Autonomous car safety rules get a long-overdue NHTSA revamp

The rules for autonomous cars in the US are being updated, with the NHTSA announcing an overhaul that addresses driverless vehicles with no traditional controls, and AVs that aren't designed to carry people at all. Billed by the National Highway Traffic Safety Administration as an "historic step" that should help remove regulatory barriers to deploying autonomous vehicles, it also exempts some types of AV from certain crash-testing.

Part of the challenge for the changes has been nomenclature, since the original rules were written with a specific "driver's seat" in mind. That seat would have access to manual controls, but in an autonomous vehicle those controls would – either permanently or while the AV is in self-driving mode – not be present.

As a result, the NHTSA moved to consider all front seating positions as "front outboard passenger seats" and thus have to meet the requirements for that position. That includes the provision of advanced air bags, made more complex by the fact that a child – for which air bags are typically deactivated under the certain weight, for safety reasons – could be sitting in either front position. AVs will need sensors for that deactivation process, and individual indicator lights, or "telltales," which show the status of each position's airbag.

For autonomous vehicles not designed to carry human passengers, meanwhile – such as delivery pods – the rules are being changed too. Rather than force such vehicles to go through unnecessary crash testing, since they're currently classified as trucks, the rules will be modified so as to be more appropriate for the hardware that's actually installed. For example, autonomous delivery vehicles won't have to meet windshield glass test standards if they don't actually have glass panels.

Still, despite the changes, there's still more work ahead. For a start, the NHTSA says it focused on "conventional" seating arrangements in occupied autonomous vehicles: that is, forward-facing front seats. However "additional research is necessary to understand and address different safety risks posed by vehicles with unconventional seating arrangements," the agency says.

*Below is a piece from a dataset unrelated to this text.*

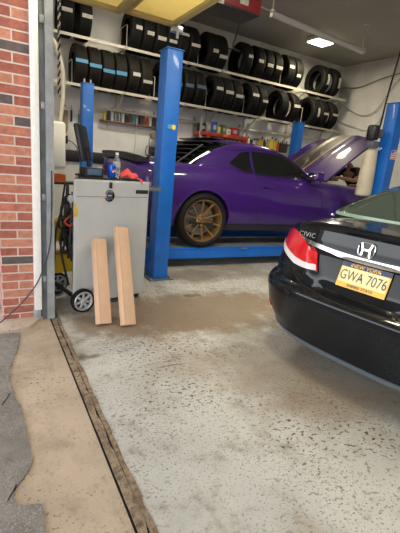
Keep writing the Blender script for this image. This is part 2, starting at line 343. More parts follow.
# a closed car-body shell: plan outline (rear, side, front) swept up through rows
class Shell:
    def __init__(s, rows, zb, top, drop, plan, n, nf, extra=None):
        s.R = np.array(rows, float); s.zb = zb; s.top = top; s.drop = drop; s.plan = plan; s.n = n; s.nf = nf; s.extra = extra
    def pt(s, u, c, sg=1):
        s0, D, Wd, s1, Df = [np.interp(c, s.R[:, 0], s.R[:, k]) for k in range(1, 6)]
        if u <= 1: th = max(u, 0) * pi / 2; l = Wd * sin(th) ** (2 / s.n); ss = s0 + D * (1 - max(cos(th), 0) ** (2 / s.n))
        elif u <= 2: l = Wd; ss = s0 + D + (u - 1) * (s1 - Df - s0 - D)
        else: th = max(3 - u, 0) * pi / 2; l = Wd * sin(th) ** (2 / s.nf); ss = s1 - Df * (1 - max(cos(th), 0) ** (2 / s.nf))
        l *= s.plan(ss); zb = s.zb(ss); z = zb + (s.top(ss) - zb) * c - s.drop(l) * c ** 3
        if s.extra and u <= 1: ss += s.extra(sg * l, z)
        return Vector((ss, sg * l, z))
    def inv(s, z, l=None, ss=None, rear=True):
        c = 0.5; u = 0.5
        for _ in range(6):
            a, b = 0.0, 1.0
            for _ in range(30):
                m = (a + b) / 2
                if s.pt(u, m).z < z: a = m
                else: b = m
            c = a
            a, b = (0.0, 1.0) if l is not None else (0.0, 3.0)
            for _ in range(30):
                m = (a + b) / 2; p = s.pt(m, c)
                if (p.y < l) if l is not None else (p.x < ss): a = m
                else: b = m
            u = a
        return (u, c)
    def normal(s, u, c, sg):
        e = 0.004; c = min(max(c, e), 1 - e); u = min(max(u, e), 3 - e)
        n = (s.pt(u + e, c, sg) - s.pt(u - e, c, sg)).cross(s.pt(u, c + e, sg) - s.pt(u, c - e, sg))
        p = s.pt(u, c, sg); mid = Vector(((s.R[0, 1] + s.R[0, 4]) / 2, 0, p.z))
        n.normalize(); return n if n.dot(p - mid) > 0 else -n
    def build(s, name, m, parent, us, cs, nb=14, bottom=True):
        mb = MB(); nu, nc = len(us), len(cs)
        for sg in (1, -1):
            vs = [s.pt(u, c, sg) for u in us for c in cs]
            mb.add(vs, [[i * nc + j, (i + 1) * nc + j, (i + 1) * nc + j + 1, i * nc + j + 1] for i in range(nu - 1) for j in range(nc - 1)])
        for cc in ((1.0, 0.0) if bottom else (1.0,)):
            vs = []
            for u in us:
                p = s.pt(u, cc); q = s.pt(u, cc, -1)
                for k in range(nb + 1):
                    t = -1 + 2 * k / nb; l = t * p.y; x = p.x if t >= 0 else q.x
                    z = p.z if cc == 0 else s.top(p.x) - s.drop(l)
                    vs.append((x, l, z))
            mb.add(vs, [[i * (nb + 1) + k, (i + 1) * (nb + 1) + k, (i + 1) * (nb + 1) + k + 1, i * (nb + 1) + k + 1] for i in range(nu - 1) for k in range(nb)])
        me_o = mb.build(name, m, parent)
        bm = bmesh.new(); bm.from_mesh(me_o.data); bmesh.ops.remove_doubles(bm, verts=bm.verts, dist=5e-5)
        bmesh.ops.dissolve_degenerate(bm, edges=bm.edges, dist=1e-5); bmesh.ops.recalc_face_normals(bm, faces=bm.faces); bm.to_mesh(me_o.data); bm.free(); finish(me_o.data, 38)
        return me_o
    def patch(s, mb, bot, topc, sg=1, off=0.004, back=0.012, n=20, m=6, mi=0):
        def lerp(cv, p):
            k = p * (len(cv) - 1); i = min(int(k), len(cv) - 2); f = k - i
            return (cv[i][0] + (cv[i + 1][0] - cv[i][0]) * f, cv[i][1] + (cv[i + 1][1] - cv[i][1]) * f)
        vs = []; bk = []
        for i in range(n + 1):
            a = lerp(bot, i / n); b = lerp(topc, i / n)
            for j in range(m + 1):
                u = a[0] + (b[0] - a[0]) * j / m; c = a[1] + (b[1] - a[1]) * j / m
                p = s.pt(u, c, sg); nn = s.normal(u, c, sg); vs.append(p + nn * off); bk.append(p - nn * back)
        K = len(vs); w = m + 1
        fs = [[i * w + j, (i + 1) * w + j, (i + 1) * w + j + 1, i * w + j + 1] for i in range(n) for j in range(m)]
        rim = [(i * w, (i + 1) * w) for i in range(n)] + [(n * w + j, n * w + j + 1) for j in range(m)] + [((i + 1) * w + m, i * w + m) for i in range(n)] + [(j + 1, j) for j in range(m)]
        fs += [[a, b, b + K, a + K] for a, b in rim]
        mb.add(vs + bk, fs, mi); return mb
    def line(s, mb, ucs, r, sg=1, off=0.0, k=5, n=6):
        P = []
        for (a, b) in zip(ucs[:-1], ucs[1:]):
            for j in range(k): t = j / k; u = a[0] + (b[0] - a[0]) * t; c = a[1] + (b[1] - a[1]) * t; P.append(s.pt(u, c, sg) + s.normal(u, c, sg) * off)
        P.append(s.pt(*ucs[-1], sg) + s.normal(*ucs[-1], sg) * off)
        return mb.tube(P, r, n)
def lin(xs, ys): return lambda x: float(np.interp(x, xs, ys))
def useq(a, b, c): return [i / a for i in range(a)] + [1 + i / b for i in range(b)] + [2 + i / c for i in range(c + 1)]

# ---------------------------------------------------------------- the setting
YW, XB, ZC, XR = 7.65, 8.1, 4.05, -5.0
struct(box_obj('floor', (0.515, XR, -0.2), (XB, YW, 0.0), M['floor']))
struct(box_obj('wall_left', (0.3, YW, -0.2), (XB + 0.2, YW + 0.2, ZC + 0.2), M['wall']))
struct(box_obj('wall_back', (XB, XR, -0.2), (XB + 0.2, YW, ZC + 0.2), M['wall']))
struct(box_obj('wall_right', (0.3, XR - 0.2, -0.2), (XB + 0.2, XR, ZC + 0.2), M['wall']))
struct(box_obj('ceiling', (0.1, XR, ZC), (XB, YW, ZC + 0.2), M['ceiling']))
fw = MB()
fw.box((0.22, (3.15 + YW) / 2, ZC / 2 - 0.1), (0.24, YW - 3.15, ZC + 0.2))
fw.box((0.22, (3.15 - 4.4) / 2, (2.55 + ZC) / 2), (0.24, 7.55, ZC - 2.55))
fw.box((0.22, (XR - 4.4) / 2, ZC / 2), (0.24, 0.6, ZC))
struct(fw.build('wall_front', M['brick'], smooth=None))
struct(box_obj('wall_front_lining', (0.34, 3.24, 0), (0.36, YW, ZC), M['wall']))
struct(box_obj('trim_1', (0.325, 3.095, 0.10), (0.378, 3.16, 2.55), M['white_paint'], 0.004))       # white door casing
struct(box_obj('trim_2', (0.378, 3.15, 0.0), (0.424, 3.21, 2.55), M['jamb'], 0.002))              # grey jamb board
struct(box_obj('trim_3', (0.320, 3.11, 0.0), (0.372, 3.18, 0.10), M['galv'], 0.004))
# ground outside
ap = MB(); ap.box((-0.2, -1.0, -0.12), (1.28, 8.9, 0.24)); struct(ap.build('pavement_apron', M['apron']))
edge = [(0.20, 2.90), (0.165, 2.65), (0.125, 2.5), (0.10, 2.39), (0.085, 2.28), (0.097, 2.16), (0.131, 1.95), (0.128, 1.86), (0.140, 1.78), (0.137, 1.66), (0.143, 1.56), (0.125, 1.50), (0.085, 1.455),
        (0.058, 1.42), (0.052, 1.37), (0.066, 1.325), (0.10, 1.318), (0.134, 1.309), (0.150, 1.27), (0.140, 1.2), (0.150, 1.1), (0.12, 0.9), (0.15, 0.6), (0.1, 0.2), (0.16, -0.4), (0.1, -2), (0.14, -5)]
jag = []
for a, b in zip(edge[:-1], edge[1:]):
    nseg = max(1, int(abs(a[1] - b[1]) / 0.03))
    for k in range(min(nseg, 8)):
        t = k / min(nseg, 8); jag.append((a[0] + (b[0] - a[0]) * t + random.uniform(-0.006, 0.006), a[1] + (b[1] - a[1]) * t))
poly = [(-5, 2.96), (0.0, 2.96)] + jag + [(0.14, -6), (-5, -6)]
asp = MB(); asp.prism(poly, lambda a, b, t: (a, b, t), -0.05, 0.009)
struct(asp.build('pavement_asphalt', M['asphalt']))
struct(box_obj('ground_outside', (-20, -20, -0.3), (0.5, 20, -0.03), M['asphalt']))
# crack filler lumps in the asphalt edge
cr = MB(); cr.tube([(0.030 + 0.006 * i + random.uniform(-.003, .003), 1.36 + i * 0.012, 0.0065) for i in range(8)], [0.002] + [0.0045] * 6 + [0.002], 6)
cr.tube([(0.04 + 0.0085 * i + random.uniform(-.003, .003), 2.02 + i * 0.02, 0.0085) for i in range(6)], 0.003, 6)
struct(cr.build('pavement_crack', M['gap']))
cb = MB(); cb.prism([(-1.0, 2.94), (0.06, 2.93), (0.17, 2.935), (0.25, 2.96), (0.30, 3.01), (0.335, 3.08), (0.40, 3.16), (0.40, 3.3), (-1.0, 3.3)], lambda a, b, t: (a, b, t), -0.05, 0.026)
struct(cb.build('curb_pad', M['curb']))
# threshold channel
struct(box_obj('trim_4', (0.437, XR, -0.06), (0.452, 3.2, -0.006), M['gap']))
th = MB()
N_ = 90
for x0, x1, h, jit, mi in ((0.452, 0.486, 0.004, 0.006, 0), (0.486, 0.492, -0.004, 0.0, 1), (0.492, 0.517, 0.003, 0.005, 0)):
    vs = []
    for i in range(N_ + 1):
        y = 3.15 - i * (3.15 + 2.5) / N_; a = x0 + random.uniform(-jit, jit) * .3; b = x1 + random.uniform(-jit, jit); zz = h + random.uniform(-.002, .002)
        vs += [(a, y, -0.05), (a, y, zz), (b, y, zz), (b, y, -0.05)]
    th.add(vs, [[i * 4 + k, i * 4 + k + 1, i * 4 + k + 5, i * 4 + k + 4] for i in range(N_) for k in range(3)], mi)
struct(th.build('trim_5', [M['rust'], M['gap']], smooth=None))
# black wear strip along the tyre wall
struct(box_obj('trim_6', (0.45, YW - 0.05, 1.18), (3.6, YW + 0.01, 1.385), M['black_plastic'], 0.004))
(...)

That's going to be important for a number of AVs we've seen announced over the past couple of years. Cruise's Origin, for example, has two banks of seating that face each other; Amazon-backed Zoox goes one step further, with its pod designed to drive just as fast in either direction, rather than having a fixed "front" to the AV.

Similarly, the way AVs should be equipped to accommodate the specific needs of riders with disabilities still needs investigation, the NHTSA says. That could include audible or haptic warnings about which safety systems are active.